Dalam suatu rapat pimpinan, beliau pernah menanyakan, “kapan kita bisa memiliki
data yang terintegrasi, yang merupakan hasil koordinasi dari semua instansi
terkait, termasuk melibatkan BPS, sehingga kita memiliki satu data untuk satu
persoalan.” Itulah yang kemudian kita
formulasi dengan satu gagasan yang bertajuk NTB Satu Data.
Secara kebetulan di Bappeda ada lembaga donor dari
Australia, yang bernama AIPD, atau Australia Indonesia Partnership for
Decentralization, yang membantu Pemda dalam membangun good governance, termasuk
membangun hal-hal yang berkait dengan data.
Bahkan mereka telah berpengalaman membantu provinsi NTT dengan lembaga
dan kantor “resouce center” nya. Oleh
karena itu, seperti “pucuk dicinta ulam tiba,” ketika gagasan NTB yang ingin
memiliki “satu NTB satu data” kami diskusikan, mereka menyambutnya dengan
antusias. Maka sejak 2011, dimulailah
rencana pembangunan resource center tersebut dengan mengirimkan beberapa staf
dari Pemda untuk study banding ke NTT dan Jawa Barat. Kita ke NTT untuk melihat bentuk kelembagaan
dan bahkan juga gedung data yang dibangun atas bantuan dari AIPD. Sedangkan di Jawa Barat kita mempelajari
seperti apa lembaga sejenis mereka bangun.

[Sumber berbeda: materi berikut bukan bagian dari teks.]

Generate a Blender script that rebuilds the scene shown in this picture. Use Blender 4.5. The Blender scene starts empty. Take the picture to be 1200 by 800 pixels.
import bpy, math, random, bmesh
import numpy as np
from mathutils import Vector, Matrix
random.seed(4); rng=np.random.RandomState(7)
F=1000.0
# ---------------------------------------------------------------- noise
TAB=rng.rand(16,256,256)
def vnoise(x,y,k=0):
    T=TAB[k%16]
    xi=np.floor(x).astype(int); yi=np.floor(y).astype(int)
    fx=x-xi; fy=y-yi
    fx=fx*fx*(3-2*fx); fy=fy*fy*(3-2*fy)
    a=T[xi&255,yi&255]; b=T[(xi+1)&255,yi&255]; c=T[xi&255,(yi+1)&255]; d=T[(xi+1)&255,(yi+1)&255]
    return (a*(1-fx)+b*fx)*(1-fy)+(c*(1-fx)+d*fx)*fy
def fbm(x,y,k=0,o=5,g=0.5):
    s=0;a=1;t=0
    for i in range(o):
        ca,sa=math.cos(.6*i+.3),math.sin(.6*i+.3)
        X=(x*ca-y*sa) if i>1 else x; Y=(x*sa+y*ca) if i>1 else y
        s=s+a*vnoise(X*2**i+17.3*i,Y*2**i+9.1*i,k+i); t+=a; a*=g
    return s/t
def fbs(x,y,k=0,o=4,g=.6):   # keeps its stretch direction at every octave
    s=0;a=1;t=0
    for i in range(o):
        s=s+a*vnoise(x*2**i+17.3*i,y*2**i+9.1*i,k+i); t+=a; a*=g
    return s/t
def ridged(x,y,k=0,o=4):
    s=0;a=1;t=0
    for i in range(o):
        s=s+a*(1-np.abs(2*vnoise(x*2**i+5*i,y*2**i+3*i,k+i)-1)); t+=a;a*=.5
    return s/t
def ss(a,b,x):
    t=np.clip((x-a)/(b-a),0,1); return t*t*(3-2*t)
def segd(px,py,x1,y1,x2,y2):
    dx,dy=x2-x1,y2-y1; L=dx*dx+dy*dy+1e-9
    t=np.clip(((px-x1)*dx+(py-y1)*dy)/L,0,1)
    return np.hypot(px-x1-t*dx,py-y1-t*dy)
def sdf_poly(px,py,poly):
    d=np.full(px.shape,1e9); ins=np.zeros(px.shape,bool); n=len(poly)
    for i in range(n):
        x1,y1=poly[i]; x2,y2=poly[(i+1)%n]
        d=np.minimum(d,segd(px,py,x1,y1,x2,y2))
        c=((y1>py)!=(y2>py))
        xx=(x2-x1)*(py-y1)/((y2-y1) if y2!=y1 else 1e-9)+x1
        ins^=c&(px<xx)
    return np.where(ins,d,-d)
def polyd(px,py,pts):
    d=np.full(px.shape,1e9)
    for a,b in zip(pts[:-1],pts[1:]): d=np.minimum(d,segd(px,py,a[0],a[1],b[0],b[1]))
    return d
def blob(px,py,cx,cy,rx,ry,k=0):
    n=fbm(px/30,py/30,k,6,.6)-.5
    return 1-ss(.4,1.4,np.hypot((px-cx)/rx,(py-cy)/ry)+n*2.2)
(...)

Ternyata di Jawa Barat ini sudah memiliki lembaga yang
bernama “Jabar Satu Data.” Lembaga ini
berdiri dan menjadi UPT di bawah Bappeda Jabar, sejak tahun 2010. Mereka punya gedung sendiri, dan sekarang
telah menjadi pusat data yang operasional dan fungsional. Berbagai data yang umum maupun khusus yang
biasanya diterbitkan oleh BPS, mereka terbitkan. Mereka memang sudah menanda tangani kerjasama
dengan BPS, sehingga data yang dikeluarkan harus sinkron. Tidak boleh berbeda. Dalam perkembangannya, pusat data ini juga
memanfaatkan teknologi informasi, sehingga masukan data dari berbagai instansi
di jajaran pemprov atau kabupaten/kota dapat secara cepat di entry. Ada operator data entry yang dilatih, di
setiap instansi. Setelah data masuk dan
terkumpul, barulah kemudian diadakan rapat sinkronisasi dan verifikasi, sebelum
kemudian dipublikasi.
Kira kira seperti itulah, NTB SATU DATA yang ingin
diwujudkan, sebagai implementasi dari diskusi dan juga perjalanan yang cukup
panjang selama ini. Jika tidak ada aral
melintang, pada tanggal 2 September 2014 ini, Gubernur NTB akan meresmikan
pusat data yang diberi nama BALE ITE, yang gedungnya telah selesai direnovasi
di Jalan Majapahit, tidak jauh dari perpustakaan wilayah, atas bantuan dari
AIPD tersebut. Setelah gedung
diresmikan, tentu harus segera ditetapkan bentuk kelembagaannya. Apakah akan meniru Jawa Barat, yakni dalam
bentuk UPT di bawah Bappeda, ataukah bentuk lain, UPT dibawah Badan Perpusda,
atau seperti apa. Yang pasti adalah,
Bale Ite harus menjadi pusat layanan data dan informasi yang terbuka dan
bermanfaat bagi seluruh warga masyarakat, terlebih bagi para mahasiswa, dosen,
peneliti, dan masyarakat terpelajar lainnya yang selalu haus akan data. Tentu yang utama adalah bagi para pengambil
kebijakan didaerah ini, sehingga data yag tersaji di Bale Ite tersebut,
benar-benar sudah melalui proses uji sahih yang ilmiah. Ada SOPnya, dalam memproduksi dan
mempublikasi data. Dengan demikian,
impian untuk memiliki “Satu NTB Satu Data” di daerah ini benar-benar terwujud.